Anger + Rapture

Thursday, July 31, 2014, 8:30 pm
White Columns

320 West 13th Street
New York, NY 10014

Program:
Kenneth Anger, Invocation of My Demon Brother, 16mm, 11 min., 1969
Iván Zulueta, Arrebato (Rapture), 35mm on video, 105 min., 1980

Curated by Clara López Menéndez

Starring Mick Jagger (who also composed its score), His Satanic Majesty Anton LaVey, and Manson Family member Bobby Beausoleil, Kenneth Anger has described Invocation of My Demon Brother as "an attack on the sensorium."

Rarely screened on these shores, Iván Zulueta's experimental cult classic Arrebato (Rapture) is legendary in Spain, where it launched a cinematic revolution, inspiring filmmakers like Pedro Almodóvar (who can be heard in an uncredited dubbing- as the voice of a female character). "He never filmed a single banal image," Almodóvar would later write of Zulueta, describing Zulueta's work as "David Lynch, but less shadowy and more pop." Mixing genre and experimental filmmaking, Arrebato tells the story of a hack horror director and heroin junky who becomes consumed by the vampiric apparatus of cinema.

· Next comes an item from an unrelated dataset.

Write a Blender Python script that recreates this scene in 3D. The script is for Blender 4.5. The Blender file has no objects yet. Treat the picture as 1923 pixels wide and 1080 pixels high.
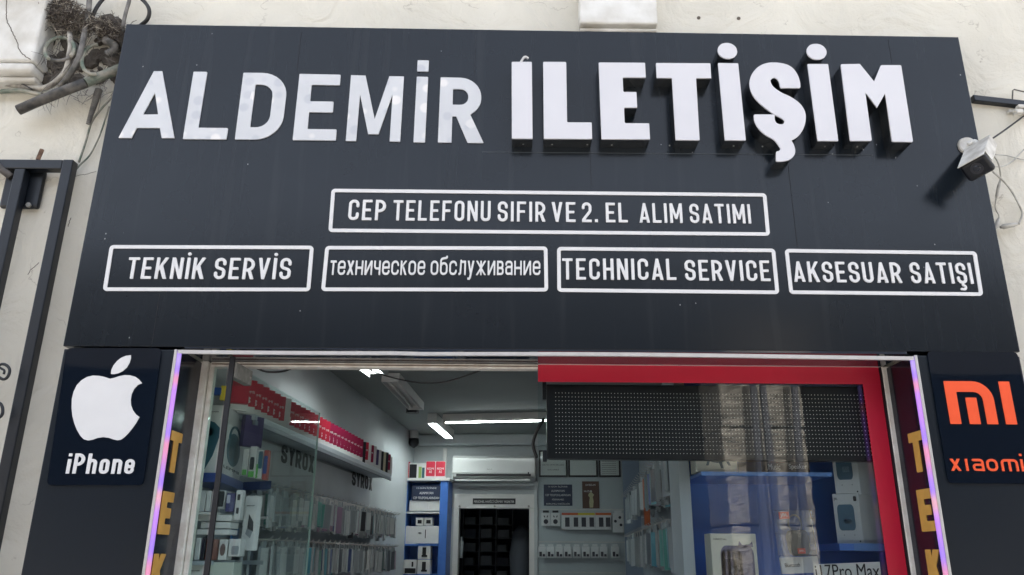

Kenneth Anger, a pioneering and influential force in avant-garde cinema, has been making films since the early 1940s, with his first being Who Has Been Rocking My Dreamboat (1941). His six-decade-long oeuvre includes most notably the works in his Magick Lantern Cycle, including Fireworks (1947), Puce Moment (1949), Eaux d’artifice (1953), Inauguration of the Pleasure Dome (1954-66), Scorpio Rising (1963), Kustom Kar Kommandos (1965), Invocation of My Demon Brother (1969), Lucifer Rising (1970-81), Rabbit’s Moon (1950-79). More recent works include Mouse Heaven (2004), Elliot’s Suicide (2004), Ich Will! (2008) and Foreplay (2008). Anger also performs as Technicolor Skull with Brian Butler. Anger’s work constitutes a radical critique of Hollywood, often evoking and referencing pop icons within occult settings and depicting youth counterculture in the midst of violence and eroticism. Anger does not use a narrative-based style, but rather lyrically explores themes of ritualistic transformation and transfiguration. His films are imbued with a baroque splendor stemming from the heightened sensuality of his opulent colors and imagery.

Iván Zulueta is a seminal figure in post-Franco Spanish cinema. Best known for his only feature film, the legendary cult classic Arrebato, Zulueta also made several shorts before retiring from filmmaking in the early 1980s. Zulueta is also well known for the movie posters he designed, including posters for Pedro Almodóvar’s first films. Zulueta died in 2009.